Um referendo inócuo
Sempre que um acontecimento provoca forte comoção pública no Brasil, os políticos se apressam em propor novas leis ou reformas na legislação e, prometer, com elas, o fim de nossas inquietações.
O roteiro se repete agora no bojo do trauma causado pela execução de 12 crianças na Escola Tasso da Silveira, no Rio de Janeiro. O Senado não perdeu tempo e já anunciou que colocará em discussão um novo referendo sobre venda de armas.
Em 2005, consulta popular com o mesmo intuito já havia derrubado artigo do polêmico Estatuto do Armamento.
Ainda assim, o presidente da Casa, José Sarney, acha que vale a pena retomar o assunto e, a despeito das despesas que um novo referendo deverá gerar e da ineficácia da proibição da comercialização de armas para deter homicidas com o perfil de Wellington Menezes de Oliveira, apresentará hoje às lideranças partidárias proposta neste sentido.
O que importa é faturar com o ensejo midiático – independentemente dos resultados práticos a serem alcançados.
Referendo é um mecanismo pelo qual o povo decide, em última instância, se as Leis votadas no Congresso devem ou não ser, de fato, validadas.
Por ter caráter extraordinário, não deve ser um mecanismo a ser empregado corriqueiramente – até porque, se fosse para ser a regra - e não a exceção do processo legislativo - não seriam necessários Congresso, senadores, deputados e eleições legislativas.

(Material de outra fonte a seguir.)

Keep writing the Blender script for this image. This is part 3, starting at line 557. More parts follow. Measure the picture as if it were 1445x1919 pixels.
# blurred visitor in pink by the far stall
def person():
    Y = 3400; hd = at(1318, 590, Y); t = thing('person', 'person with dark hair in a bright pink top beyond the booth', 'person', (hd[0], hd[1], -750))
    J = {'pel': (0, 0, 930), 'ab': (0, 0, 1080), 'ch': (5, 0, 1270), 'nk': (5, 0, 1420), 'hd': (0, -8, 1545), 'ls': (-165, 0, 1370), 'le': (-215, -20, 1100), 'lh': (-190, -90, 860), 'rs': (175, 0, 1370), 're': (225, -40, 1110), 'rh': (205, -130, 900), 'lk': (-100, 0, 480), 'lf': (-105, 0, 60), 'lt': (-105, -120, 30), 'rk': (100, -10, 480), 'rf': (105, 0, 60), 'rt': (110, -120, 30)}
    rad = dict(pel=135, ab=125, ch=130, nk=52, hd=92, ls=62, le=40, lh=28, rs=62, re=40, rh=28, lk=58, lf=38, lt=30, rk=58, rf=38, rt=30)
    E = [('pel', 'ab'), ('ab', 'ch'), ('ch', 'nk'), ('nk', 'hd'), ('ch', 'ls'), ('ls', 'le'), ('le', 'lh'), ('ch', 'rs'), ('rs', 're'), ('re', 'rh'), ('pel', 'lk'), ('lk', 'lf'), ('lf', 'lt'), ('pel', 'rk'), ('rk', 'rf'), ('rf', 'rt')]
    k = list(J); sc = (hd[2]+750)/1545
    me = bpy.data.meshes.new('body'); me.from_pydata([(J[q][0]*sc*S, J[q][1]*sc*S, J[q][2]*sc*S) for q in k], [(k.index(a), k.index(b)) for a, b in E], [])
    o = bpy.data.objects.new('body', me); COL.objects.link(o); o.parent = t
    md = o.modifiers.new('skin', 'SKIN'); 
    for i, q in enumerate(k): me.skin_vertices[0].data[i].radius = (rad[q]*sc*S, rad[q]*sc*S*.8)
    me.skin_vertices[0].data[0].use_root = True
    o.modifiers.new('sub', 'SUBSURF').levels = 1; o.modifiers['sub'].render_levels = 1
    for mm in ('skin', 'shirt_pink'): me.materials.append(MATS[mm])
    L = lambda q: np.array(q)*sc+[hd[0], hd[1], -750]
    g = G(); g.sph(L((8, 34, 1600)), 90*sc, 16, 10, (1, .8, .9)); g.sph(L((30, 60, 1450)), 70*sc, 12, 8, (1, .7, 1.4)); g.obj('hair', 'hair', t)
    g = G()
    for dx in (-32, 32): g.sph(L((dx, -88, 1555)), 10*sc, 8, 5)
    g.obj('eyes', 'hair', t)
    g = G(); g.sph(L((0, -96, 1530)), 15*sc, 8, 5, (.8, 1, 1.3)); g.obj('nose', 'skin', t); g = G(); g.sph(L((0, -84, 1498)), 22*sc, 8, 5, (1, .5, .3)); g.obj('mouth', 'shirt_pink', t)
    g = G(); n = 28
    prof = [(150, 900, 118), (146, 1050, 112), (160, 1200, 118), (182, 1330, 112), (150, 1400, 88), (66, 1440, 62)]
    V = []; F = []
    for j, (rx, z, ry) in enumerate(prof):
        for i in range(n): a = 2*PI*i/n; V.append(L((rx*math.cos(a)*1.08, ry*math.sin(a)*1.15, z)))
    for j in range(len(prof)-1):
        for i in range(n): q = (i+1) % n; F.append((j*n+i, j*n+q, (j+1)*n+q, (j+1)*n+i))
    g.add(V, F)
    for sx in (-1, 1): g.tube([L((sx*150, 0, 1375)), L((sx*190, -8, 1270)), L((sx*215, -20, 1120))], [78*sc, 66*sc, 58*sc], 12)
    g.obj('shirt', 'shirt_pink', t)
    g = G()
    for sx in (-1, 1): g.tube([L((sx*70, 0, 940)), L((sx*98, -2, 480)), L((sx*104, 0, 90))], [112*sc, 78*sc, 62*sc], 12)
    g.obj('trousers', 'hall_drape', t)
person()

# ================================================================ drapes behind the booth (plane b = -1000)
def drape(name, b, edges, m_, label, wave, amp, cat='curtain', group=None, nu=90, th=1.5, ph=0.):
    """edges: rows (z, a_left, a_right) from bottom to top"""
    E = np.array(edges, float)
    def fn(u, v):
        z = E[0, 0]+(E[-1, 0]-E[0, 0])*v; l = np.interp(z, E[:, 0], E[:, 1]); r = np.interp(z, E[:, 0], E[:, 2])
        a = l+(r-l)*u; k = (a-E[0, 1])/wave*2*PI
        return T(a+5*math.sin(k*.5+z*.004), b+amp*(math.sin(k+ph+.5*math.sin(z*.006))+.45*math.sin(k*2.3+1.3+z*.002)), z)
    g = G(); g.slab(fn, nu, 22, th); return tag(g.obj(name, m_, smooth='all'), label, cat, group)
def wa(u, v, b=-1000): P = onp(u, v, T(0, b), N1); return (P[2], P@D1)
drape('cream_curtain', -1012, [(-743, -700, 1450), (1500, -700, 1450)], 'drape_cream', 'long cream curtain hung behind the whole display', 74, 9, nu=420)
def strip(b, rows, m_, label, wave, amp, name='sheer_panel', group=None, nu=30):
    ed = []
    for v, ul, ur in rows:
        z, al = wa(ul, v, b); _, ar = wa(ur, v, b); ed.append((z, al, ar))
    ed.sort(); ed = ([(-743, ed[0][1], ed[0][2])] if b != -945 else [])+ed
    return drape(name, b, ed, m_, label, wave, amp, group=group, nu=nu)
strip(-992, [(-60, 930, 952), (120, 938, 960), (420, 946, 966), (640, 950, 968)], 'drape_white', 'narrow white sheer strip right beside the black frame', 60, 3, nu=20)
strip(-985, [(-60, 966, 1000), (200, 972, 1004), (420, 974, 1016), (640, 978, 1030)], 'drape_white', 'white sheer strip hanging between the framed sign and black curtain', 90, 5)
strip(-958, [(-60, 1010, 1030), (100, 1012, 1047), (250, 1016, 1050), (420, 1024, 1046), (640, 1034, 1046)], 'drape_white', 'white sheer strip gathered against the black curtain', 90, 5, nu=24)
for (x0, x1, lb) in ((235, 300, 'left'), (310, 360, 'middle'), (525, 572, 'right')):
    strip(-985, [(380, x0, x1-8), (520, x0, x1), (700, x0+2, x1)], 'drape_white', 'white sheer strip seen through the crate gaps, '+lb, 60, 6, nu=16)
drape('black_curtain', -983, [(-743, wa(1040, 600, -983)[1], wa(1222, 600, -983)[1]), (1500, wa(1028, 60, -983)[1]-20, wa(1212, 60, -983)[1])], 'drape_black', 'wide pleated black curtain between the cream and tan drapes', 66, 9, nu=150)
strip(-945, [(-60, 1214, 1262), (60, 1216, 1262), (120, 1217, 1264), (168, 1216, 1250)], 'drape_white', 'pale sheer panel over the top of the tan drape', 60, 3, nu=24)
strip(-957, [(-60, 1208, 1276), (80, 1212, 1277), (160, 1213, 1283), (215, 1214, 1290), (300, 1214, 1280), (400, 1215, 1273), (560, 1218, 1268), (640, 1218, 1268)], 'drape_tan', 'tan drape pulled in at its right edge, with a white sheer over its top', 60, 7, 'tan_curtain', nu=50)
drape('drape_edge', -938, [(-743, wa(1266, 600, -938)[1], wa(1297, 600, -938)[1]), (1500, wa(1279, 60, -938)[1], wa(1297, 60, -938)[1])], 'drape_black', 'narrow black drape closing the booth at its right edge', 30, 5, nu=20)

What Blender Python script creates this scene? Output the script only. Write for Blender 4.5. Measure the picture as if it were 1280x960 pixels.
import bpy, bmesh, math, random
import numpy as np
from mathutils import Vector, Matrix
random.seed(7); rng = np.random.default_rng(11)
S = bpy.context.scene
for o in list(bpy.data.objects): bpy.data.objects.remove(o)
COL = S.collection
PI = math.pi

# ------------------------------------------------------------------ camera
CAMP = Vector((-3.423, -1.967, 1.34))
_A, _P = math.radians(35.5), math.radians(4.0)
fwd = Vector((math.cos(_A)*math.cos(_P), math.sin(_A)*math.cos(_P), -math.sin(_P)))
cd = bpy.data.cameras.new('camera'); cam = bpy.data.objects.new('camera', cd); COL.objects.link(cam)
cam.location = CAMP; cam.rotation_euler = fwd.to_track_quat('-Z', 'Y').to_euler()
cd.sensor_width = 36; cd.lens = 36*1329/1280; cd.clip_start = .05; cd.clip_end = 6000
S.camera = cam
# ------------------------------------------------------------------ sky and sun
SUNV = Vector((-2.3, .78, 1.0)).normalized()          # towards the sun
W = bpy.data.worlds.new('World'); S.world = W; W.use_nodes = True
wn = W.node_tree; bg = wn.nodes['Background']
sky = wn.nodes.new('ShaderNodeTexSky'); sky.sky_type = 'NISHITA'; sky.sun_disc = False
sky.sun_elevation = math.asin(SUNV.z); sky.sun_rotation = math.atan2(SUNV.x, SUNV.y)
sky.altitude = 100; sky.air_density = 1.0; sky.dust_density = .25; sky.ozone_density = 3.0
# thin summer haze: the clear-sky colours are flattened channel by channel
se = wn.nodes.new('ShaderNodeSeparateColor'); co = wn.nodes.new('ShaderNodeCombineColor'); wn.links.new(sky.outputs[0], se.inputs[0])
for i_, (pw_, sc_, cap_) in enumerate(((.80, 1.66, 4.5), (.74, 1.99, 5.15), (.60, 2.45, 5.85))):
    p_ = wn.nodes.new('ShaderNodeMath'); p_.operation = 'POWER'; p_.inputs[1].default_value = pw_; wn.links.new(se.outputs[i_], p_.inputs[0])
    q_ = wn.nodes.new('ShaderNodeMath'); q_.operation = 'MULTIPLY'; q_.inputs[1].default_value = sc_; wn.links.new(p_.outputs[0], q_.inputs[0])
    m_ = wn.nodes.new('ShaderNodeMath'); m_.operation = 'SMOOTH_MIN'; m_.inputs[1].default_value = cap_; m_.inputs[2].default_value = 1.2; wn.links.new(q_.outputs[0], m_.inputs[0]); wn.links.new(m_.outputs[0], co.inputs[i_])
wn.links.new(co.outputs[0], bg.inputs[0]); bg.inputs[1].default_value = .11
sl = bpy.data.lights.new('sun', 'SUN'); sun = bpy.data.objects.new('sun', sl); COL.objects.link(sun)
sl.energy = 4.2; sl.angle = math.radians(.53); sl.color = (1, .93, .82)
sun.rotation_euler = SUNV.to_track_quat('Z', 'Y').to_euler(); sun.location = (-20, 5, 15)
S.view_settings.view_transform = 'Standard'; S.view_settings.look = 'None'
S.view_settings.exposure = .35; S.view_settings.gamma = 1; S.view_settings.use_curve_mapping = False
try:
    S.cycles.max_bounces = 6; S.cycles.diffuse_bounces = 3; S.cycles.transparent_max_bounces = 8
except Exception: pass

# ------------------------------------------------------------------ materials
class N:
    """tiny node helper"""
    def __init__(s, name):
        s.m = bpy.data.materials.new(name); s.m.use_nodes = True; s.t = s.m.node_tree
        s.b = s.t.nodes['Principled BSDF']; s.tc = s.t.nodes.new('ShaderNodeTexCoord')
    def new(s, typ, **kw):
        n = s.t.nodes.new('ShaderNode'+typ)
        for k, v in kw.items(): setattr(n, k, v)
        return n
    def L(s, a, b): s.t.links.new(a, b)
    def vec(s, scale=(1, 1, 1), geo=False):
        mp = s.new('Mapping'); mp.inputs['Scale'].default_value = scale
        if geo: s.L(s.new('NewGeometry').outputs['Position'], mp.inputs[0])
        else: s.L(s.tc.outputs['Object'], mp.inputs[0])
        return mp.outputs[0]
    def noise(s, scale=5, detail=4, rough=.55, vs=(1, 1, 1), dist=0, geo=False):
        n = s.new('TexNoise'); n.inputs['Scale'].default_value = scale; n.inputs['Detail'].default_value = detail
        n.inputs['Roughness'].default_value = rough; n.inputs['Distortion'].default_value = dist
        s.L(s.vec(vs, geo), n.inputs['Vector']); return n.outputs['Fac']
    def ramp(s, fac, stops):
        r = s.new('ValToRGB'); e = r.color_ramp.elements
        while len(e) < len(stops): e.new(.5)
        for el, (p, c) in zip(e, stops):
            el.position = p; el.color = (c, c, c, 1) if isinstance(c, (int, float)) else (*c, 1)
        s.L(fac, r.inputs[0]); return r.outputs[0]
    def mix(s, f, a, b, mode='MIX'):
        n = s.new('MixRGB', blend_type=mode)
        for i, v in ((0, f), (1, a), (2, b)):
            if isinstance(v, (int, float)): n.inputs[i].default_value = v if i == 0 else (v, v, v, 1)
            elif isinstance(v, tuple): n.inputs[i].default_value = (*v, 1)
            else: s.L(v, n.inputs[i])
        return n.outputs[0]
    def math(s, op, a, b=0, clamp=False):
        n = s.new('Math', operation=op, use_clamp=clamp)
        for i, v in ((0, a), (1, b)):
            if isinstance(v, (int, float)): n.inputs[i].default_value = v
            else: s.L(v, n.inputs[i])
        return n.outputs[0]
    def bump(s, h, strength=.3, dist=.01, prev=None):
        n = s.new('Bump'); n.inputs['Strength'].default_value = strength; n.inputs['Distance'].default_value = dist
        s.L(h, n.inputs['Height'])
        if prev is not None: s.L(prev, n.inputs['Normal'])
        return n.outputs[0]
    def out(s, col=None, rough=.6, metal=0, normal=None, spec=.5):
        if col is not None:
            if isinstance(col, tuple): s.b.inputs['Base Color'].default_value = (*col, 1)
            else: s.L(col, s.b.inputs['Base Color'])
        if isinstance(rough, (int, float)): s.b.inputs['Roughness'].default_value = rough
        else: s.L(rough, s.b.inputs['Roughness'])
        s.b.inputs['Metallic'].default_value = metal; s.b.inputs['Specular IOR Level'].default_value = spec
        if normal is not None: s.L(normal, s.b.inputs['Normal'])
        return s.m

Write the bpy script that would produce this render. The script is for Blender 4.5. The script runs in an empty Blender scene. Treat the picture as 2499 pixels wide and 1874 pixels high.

O fato de ter havido referendo sobre o tema há menos de seis anos faz com que a medida ganhe um aspecto ainda mais oportunista. O próprio Estatuto, por sinal, já é questionável se considerarmos que, na realidade, desarmou pessoas de bem que entendiam ser justo manter uma arma para se defender. Ou algum marginal entregou sua escopeta às autoridades, premido pela Campanha do Desarmamento e pelo Estatuto?
Os traficantes do Complexo do Alemão – que ganharam notoriedade no final do ano passado com as imagens transmitidas pela televisão – não adquiriram seus fuzis e metralhadores no comércio legalizado. Os AR-15, M-16 e AK-47 que ostentavam quando fugiam do cerco policial não foram comprados do balcão da esquina – aliás, como armas de uso militar, sequer são comercializadas.
Como essas armas chegaram e chegam ao Brasil, passando pelas fronteiras, sendo desembarcadas em nossos portos e aeroportos e transportadas por rodovias, avenidas, ruas e ruelas até o cume dos morros cariocas é uma pergunta que o Ministério da Justiça, a Polícia Federal, o governo do Estado do Rio de Janeiro e outros órgãos e autoridades ligadas à Segurança Pública não souberam ou não querem responder.
Wellington Menezes de Oliveira protagonizou um dos mais tristes episódios da extensa história de violência do Rio de Janeiro. Mas um Estatuto que proibisse comercialização de armas de fogo não o teria impedido de fazer o que fez. Por sinal, as armas que portava não eram legalizadas.
Vítima, ele também, de uma sociedade intolerante, incapaz de gerar inclusão e de amparar os desiguais – para protegê-los da comunidade e também para que a comunidade fique a salvo deles – Wellington de Oliveira usou revólveres como poderia ter usado bombas de fabricação caseira, automóveis incendiários, facas, tesouras, canivetes...
Mais efetivo do que a reforma de um recém-criado Estatuto, seria a classe política, neste momento, se dedicar a discutir de que forma nossas escolas poderão estar mais aparelhadas, tanto do ponto de vista material como humano, para lidar com perfis psicóticos como o de Wellington.
Afinal, o histórico escolar do executor de Realengo dava, desde o início, todos os sinais de que havia, ali, uma vida sendo desperdiçada. No final das contas, várias vidas foram perdidas e muitas outras – de familiares, colegas, professoras, vizinhos – estarão para sempre marcadas pelo trauma de quinta-feira passada na Zona Oeste do Rio.
Mas investir em educação, escola, assistência social só rende frutos a longo prazo, e a custo de muita persistência. Os políticos preferem o efeito midiático de um novo referendo.
Por Nilson Mello
Nilson, concordo com voce em todos os aspectos. Os caras que venderam a arma para o Wellington, e que disseram em entrevista que o fizeram porque achavam que o rapaz usaria para sua defesa pessoal...Estes mercadores de armas não têm esta noção de civilidade que os letrados encastelados esperam ou dizem esperar. Não há eco o furor humanístico em determinadas rodas - rodas estas onde residem o crime. Portanto, a piada de mal gosto está ganhando corpo. Aumentando no seu volume e nas suas personagens. Cavucarem a figura de um herói no mesmo dia em que se extermina 15 crianças é ultrapassa a barreira do trágico. Vira piada. Para se contar no inferno, logicamente.